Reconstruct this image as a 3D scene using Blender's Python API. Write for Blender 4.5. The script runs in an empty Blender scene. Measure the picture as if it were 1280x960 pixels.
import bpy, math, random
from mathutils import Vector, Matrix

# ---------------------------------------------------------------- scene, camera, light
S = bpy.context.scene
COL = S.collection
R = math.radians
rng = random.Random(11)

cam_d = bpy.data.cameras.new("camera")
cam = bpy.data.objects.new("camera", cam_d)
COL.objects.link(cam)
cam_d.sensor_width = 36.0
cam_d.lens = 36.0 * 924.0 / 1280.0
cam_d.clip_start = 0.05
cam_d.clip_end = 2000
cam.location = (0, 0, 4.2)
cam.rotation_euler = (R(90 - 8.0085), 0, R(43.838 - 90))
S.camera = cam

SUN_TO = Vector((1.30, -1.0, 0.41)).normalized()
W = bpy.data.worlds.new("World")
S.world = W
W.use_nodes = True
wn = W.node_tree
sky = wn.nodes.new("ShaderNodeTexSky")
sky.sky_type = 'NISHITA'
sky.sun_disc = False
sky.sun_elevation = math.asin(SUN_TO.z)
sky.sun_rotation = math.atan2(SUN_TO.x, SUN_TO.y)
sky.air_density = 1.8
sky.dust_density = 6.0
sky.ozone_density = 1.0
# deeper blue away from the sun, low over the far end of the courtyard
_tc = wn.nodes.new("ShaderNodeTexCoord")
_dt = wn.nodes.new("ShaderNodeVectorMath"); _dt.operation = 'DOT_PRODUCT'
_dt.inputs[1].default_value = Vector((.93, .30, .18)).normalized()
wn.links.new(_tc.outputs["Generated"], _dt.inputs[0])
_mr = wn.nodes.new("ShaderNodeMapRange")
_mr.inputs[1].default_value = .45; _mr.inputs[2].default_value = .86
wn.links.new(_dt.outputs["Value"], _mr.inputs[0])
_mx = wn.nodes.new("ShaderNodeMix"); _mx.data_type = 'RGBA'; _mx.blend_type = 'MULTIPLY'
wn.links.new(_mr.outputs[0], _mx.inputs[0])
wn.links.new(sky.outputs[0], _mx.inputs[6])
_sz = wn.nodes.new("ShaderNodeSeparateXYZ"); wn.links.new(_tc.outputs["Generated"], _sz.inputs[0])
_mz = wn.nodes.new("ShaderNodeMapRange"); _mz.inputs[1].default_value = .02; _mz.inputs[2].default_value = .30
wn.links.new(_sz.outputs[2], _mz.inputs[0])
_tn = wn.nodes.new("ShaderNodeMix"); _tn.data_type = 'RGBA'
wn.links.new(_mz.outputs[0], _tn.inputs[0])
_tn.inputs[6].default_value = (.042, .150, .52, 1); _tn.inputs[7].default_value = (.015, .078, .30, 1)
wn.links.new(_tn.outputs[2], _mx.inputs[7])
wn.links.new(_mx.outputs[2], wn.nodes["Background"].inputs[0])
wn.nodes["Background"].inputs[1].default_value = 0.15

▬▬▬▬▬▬

Quote the listing in full, please, keeping every line exact.

Reconstruct this image as a 3D scene using Blender's Python API. Write for Blender 4.5. The script runs in an empty Blender scene. Measure the picture as if it were 1280x960 pixels.
import bpy, math, random
from mathutils import Vector, Matrix

# ---------------------------------------------------------------- scene, camera, light
S = bpy.context.scene
COL = S.collection
R = math.radians
rng = random.Random(11)

cam_d = bpy.data.cameras.new("camera")
cam = bpy.data.objects.new("camera", cam_d)
COL.objects.link(cam)
cam_d.sensor_width = 36.0
cam_d.lens = 36.0 * 924.0 / 1280.0
cam_d.clip_start = 0.05
cam_d.clip_end = 2000
cam.location = (0, 0, 4.2)
cam.rotation_euler = (R(90 - 8.0085), 0, R(43.838 - 90))
S.camera = cam

SUN_TO = Vector((1.30, -1.0, 0.41)).normalized()
W = bpy.data.worlds.new("World")
S.world = W
W.use_nodes = True
wn = W.node_tree
sky = wn.nodes.new("ShaderNodeTexSky")
sky.sky_type = 'NISHITA'
sky.sun_disc = False
sky.sun_elevation = math.asin(SUN_TO.z)
sky.sun_rotation = math.atan2(SUN_TO.x, SUN_TO.y)
sky.air_density = 1.8
sky.dust_density = 6.0
sky.ozone_density = 1.0
# deeper blue away from the sun, low over the far end of the courtyard
_tc = wn.nodes.new("ShaderNodeTexCoord")
_dt = wn.nodes.new("ShaderNodeVectorMath"); _dt.operation = 'DOT_PRODUCT'
_dt.inputs[1].default_value = Vector((.93, .30, .18)).normalized()
wn.links.new(_tc.outputs["Generated"], _dt.inputs[0])
_mr = wn.nodes.new("ShaderNodeMapRange")
_mr.inputs[1].default_value = .45; _mr.inputs[2].default_value = .86
wn.links.new(_dt.outputs["Value"], _mr.inputs[0])
_mx = wn.nodes.new("ShaderNodeMix"); _mx.data_type = 'RGBA'; _mx.blend_type = 'MULTIPLY'
wn.links.new(_mr.outputs[0], _mx.inputs[0])
wn.links.new(sky.outputs[0], _mx.inputs[6])
_sz = wn.nodes.new("ShaderNodeSeparateXYZ"); wn.links.new(_tc.outputs["Generated"], _sz.inputs[0])
_mz = wn.nodes.new("ShaderNodeMapRange"); _mz.inputs[1].default_value = .02; _mz.inputs[2].default_value = .30
wn.links.new(_sz.outputs[2], _mz.inputs[0])
_tn = wn.nodes.new("ShaderNodeMix"); _tn.data_type = 'RGBA'
wn.links.new(_mz.outputs[0], _tn.inputs[0])
_tn.inputs[6].default_value = (.042, .150, .52, 1); _tn.inputs[7].default_value = (.015, .078, .30, 1)
wn.links.new(_tn.outputs[2], _mx.inputs[7])
wn.links.new(_mx.outputs[2], wn.nodes["Background"].inputs[0])
wn.nodes["Background"].inputs[1].default_value = 0.15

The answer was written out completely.